--- START INFORMATION SUPPLIED ---
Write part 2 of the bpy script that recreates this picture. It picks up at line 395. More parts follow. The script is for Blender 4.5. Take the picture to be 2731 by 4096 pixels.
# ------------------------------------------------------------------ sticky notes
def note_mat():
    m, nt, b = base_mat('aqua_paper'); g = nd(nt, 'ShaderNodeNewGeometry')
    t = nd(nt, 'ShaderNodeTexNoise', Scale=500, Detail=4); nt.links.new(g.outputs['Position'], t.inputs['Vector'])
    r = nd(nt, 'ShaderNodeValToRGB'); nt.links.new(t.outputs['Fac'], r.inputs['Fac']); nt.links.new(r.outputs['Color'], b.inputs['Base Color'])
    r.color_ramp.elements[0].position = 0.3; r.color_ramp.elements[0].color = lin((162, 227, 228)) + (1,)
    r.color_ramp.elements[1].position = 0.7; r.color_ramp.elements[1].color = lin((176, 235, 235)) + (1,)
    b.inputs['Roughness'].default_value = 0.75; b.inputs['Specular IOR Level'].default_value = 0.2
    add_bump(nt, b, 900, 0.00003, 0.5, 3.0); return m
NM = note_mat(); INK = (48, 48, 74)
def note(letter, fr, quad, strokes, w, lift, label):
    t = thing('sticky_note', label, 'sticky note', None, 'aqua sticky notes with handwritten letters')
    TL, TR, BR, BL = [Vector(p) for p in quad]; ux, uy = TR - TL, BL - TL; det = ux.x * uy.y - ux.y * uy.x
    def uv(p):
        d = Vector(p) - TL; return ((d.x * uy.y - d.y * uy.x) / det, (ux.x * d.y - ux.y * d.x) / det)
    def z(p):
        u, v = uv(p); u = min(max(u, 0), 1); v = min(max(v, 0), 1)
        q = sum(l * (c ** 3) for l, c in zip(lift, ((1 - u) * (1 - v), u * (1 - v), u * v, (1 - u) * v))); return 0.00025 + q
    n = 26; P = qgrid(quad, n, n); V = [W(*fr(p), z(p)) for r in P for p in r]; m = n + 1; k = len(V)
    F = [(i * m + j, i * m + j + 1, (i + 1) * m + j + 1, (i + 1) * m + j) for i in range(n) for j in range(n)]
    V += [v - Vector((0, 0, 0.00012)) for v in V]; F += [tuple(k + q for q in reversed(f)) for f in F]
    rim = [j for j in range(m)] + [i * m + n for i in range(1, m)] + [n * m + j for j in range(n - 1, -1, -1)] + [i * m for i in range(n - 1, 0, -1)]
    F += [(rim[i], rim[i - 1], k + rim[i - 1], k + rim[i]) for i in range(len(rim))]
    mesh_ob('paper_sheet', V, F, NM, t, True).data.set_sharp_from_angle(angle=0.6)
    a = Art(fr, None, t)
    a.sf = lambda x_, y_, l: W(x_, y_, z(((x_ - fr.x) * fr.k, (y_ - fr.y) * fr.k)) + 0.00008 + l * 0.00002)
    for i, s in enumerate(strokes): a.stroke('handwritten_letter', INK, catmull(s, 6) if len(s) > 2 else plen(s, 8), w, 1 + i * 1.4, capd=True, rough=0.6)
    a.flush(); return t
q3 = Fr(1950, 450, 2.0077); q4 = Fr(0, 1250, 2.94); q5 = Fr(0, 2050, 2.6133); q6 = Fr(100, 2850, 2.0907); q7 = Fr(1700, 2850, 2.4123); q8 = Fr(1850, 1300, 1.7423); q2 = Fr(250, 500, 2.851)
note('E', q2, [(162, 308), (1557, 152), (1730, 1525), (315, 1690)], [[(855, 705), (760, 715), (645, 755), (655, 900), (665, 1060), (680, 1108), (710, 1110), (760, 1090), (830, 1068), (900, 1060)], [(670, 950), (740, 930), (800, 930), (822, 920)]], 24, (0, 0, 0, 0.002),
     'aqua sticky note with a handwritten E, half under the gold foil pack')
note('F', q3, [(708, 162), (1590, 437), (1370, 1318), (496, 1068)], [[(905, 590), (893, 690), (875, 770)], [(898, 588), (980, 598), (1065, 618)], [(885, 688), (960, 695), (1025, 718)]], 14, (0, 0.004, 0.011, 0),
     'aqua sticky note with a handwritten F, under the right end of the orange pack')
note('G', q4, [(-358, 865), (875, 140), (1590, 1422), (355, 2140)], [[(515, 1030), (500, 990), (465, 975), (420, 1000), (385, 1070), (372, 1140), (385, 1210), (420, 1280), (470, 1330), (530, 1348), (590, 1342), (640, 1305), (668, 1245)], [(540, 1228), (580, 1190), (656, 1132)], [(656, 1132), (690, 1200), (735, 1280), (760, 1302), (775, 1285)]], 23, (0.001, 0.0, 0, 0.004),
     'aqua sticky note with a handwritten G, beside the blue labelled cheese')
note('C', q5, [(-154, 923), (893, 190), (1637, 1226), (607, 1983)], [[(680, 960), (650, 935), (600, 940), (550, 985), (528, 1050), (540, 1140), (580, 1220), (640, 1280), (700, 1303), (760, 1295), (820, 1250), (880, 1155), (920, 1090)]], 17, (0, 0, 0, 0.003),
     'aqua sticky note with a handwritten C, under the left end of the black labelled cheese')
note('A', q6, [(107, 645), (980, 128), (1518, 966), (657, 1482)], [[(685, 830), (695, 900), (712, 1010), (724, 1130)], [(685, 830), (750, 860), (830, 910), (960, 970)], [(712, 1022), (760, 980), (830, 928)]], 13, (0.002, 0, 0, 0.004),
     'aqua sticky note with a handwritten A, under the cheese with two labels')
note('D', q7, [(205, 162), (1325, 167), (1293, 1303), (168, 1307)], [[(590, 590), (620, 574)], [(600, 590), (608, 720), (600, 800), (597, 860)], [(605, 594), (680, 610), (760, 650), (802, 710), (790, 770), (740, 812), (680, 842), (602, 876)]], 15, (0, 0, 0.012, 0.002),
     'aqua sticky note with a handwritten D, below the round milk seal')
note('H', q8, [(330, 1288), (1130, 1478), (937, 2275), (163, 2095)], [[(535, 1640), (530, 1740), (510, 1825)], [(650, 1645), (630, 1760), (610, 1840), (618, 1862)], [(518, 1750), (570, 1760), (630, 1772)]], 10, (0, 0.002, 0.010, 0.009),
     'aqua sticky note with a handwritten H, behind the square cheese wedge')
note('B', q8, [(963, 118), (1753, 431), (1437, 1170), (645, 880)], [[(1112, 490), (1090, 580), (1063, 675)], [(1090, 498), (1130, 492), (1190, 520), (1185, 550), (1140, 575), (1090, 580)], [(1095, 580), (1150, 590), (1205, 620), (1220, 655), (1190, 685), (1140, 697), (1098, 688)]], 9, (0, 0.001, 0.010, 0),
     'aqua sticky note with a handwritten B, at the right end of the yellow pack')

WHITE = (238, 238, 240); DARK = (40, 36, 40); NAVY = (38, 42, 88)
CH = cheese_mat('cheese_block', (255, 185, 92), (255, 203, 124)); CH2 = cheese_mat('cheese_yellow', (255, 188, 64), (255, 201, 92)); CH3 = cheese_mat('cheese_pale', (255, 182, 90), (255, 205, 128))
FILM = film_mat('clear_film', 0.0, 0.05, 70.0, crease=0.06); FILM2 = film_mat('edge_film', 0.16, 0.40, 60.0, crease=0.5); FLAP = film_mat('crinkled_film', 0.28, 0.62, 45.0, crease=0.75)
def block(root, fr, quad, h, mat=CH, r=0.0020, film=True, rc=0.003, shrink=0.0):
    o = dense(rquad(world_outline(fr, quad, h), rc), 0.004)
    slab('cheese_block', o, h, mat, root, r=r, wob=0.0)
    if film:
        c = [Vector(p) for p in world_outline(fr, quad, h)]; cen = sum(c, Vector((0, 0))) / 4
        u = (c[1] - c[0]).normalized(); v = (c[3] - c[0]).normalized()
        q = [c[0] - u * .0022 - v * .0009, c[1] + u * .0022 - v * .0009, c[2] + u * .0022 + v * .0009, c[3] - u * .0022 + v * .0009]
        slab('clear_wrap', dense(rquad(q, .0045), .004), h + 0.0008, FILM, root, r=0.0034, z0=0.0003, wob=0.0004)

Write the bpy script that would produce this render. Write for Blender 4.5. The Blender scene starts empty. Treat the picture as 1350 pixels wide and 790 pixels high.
--- END INFORMATION SUPPLIED ---
PROBLEM DETAILS
Write out every line of the preceding listing that contains "script".

TASK SOLUTION
Write part 2 of the bpy script that recreates this picture. It picks up at line 395. More parts follow. The script is for Blender 4.5. Take the picture to be 2731 by 4096 pixels.
Write the bpy script that would produce this render. Write for Blender 4.5. The Blender scene starts empty. Treat the picture as 1350 pixels wide and 790 pixels high.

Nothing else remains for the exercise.